Blockages in these channels — often caused by small pebbles, sand buildup, or broken-down debris — reduce water flow to critical components. Flushing the internal plumbing with a garden hose during routine maintenance keeps everything flowing cleanly. Pay special attention to the jet nozzles, which can clog with calcium deposits in hard-water areas.
18. Jet Nozzles
The jet nozzles are small openings on the underside of the cleaner that shoot pressurized water downward and backward. This thrust is what propels the Polaris forward and helps lift debris off the pool floor into the filter bag’s collection path.
Partially clogged nozzles reduce thrust, making the cleaner sluggish. A thin wire or pipe cleaner can clear minor blockages. If the nozzle itself is damaged or eroded, replacement inserts are available that press into the housing port.
19. Wall Fitting Connector (UWF)
At the very bottom of the diagram, the wall fitting assembly connects your pool’s pressurized return line to the Polaris feed hose. The Universal Wall Fitting (UWF) mounts flush against the pool wall and includes a quick-disconnect mechanism that lets you detach the cleaner without tools.
This fitting is the gateway for all the water pressure your cleaner needs. A leaky or damaged UWF bleeds off pressure before it ever reaches the hose, crippling performance. The O-rings inside the connector are the most common failure point and should be inspected seasonally.

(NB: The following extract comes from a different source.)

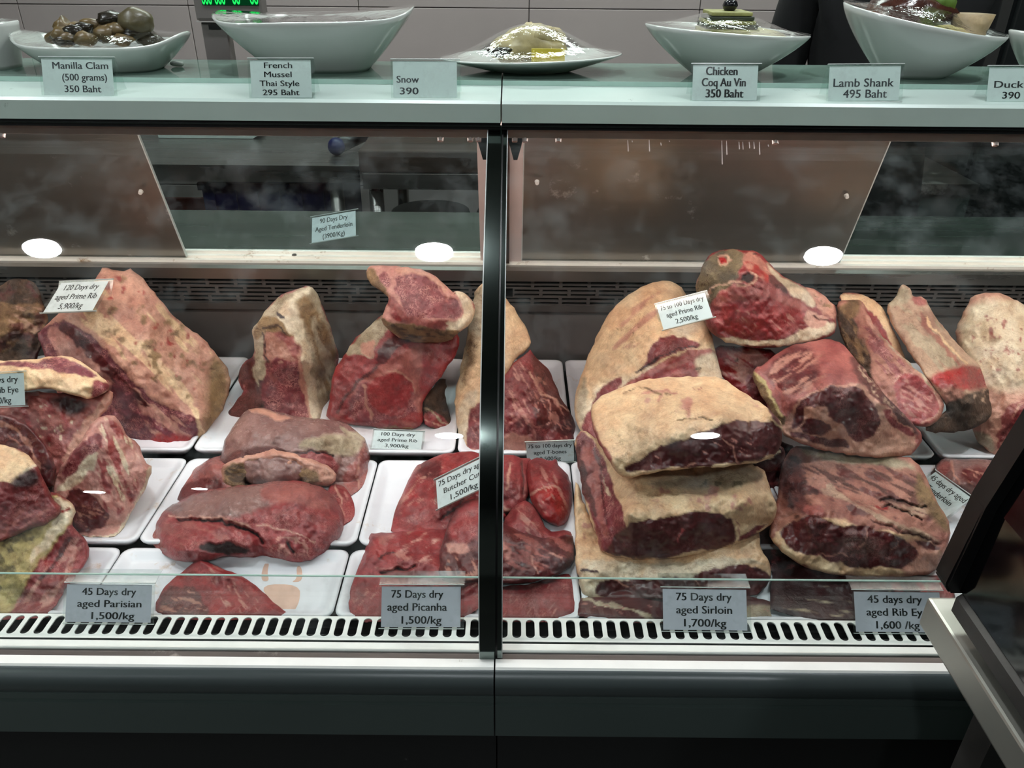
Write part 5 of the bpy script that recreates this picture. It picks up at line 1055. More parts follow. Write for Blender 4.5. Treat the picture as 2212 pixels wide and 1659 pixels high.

20. Eyeball Regulator and Pressure Relief Valve
Included with the wall fitting assembly, the eyeball regulator controls how much water pressure passes through to the Polaris. By adjusting or replacing the eyeball fitting (the diagram notes replacement eyeball #6-511-00 and eyeball regulators #10-107-00 are included), you can fine-tune the cleaner’s speed and aggressiveness.
Too much pressure and the cleaner races around erratically, missing spots and wearing parts faster. Too little and it crawls, struggling to pick up debris or climb walls. The pressure relief valve works alongside the eyeball to bleed off excess pressure, protecting the cleaner’s internal components from damage during high-flow conditions.
Getting this balance right makes a noticeable difference in cleaning quality. If you’ve replaced worn parts but the cleaner still isn’t performing well, adjusting the wall fitting’s pressure output is often the missing piece of the puzzle.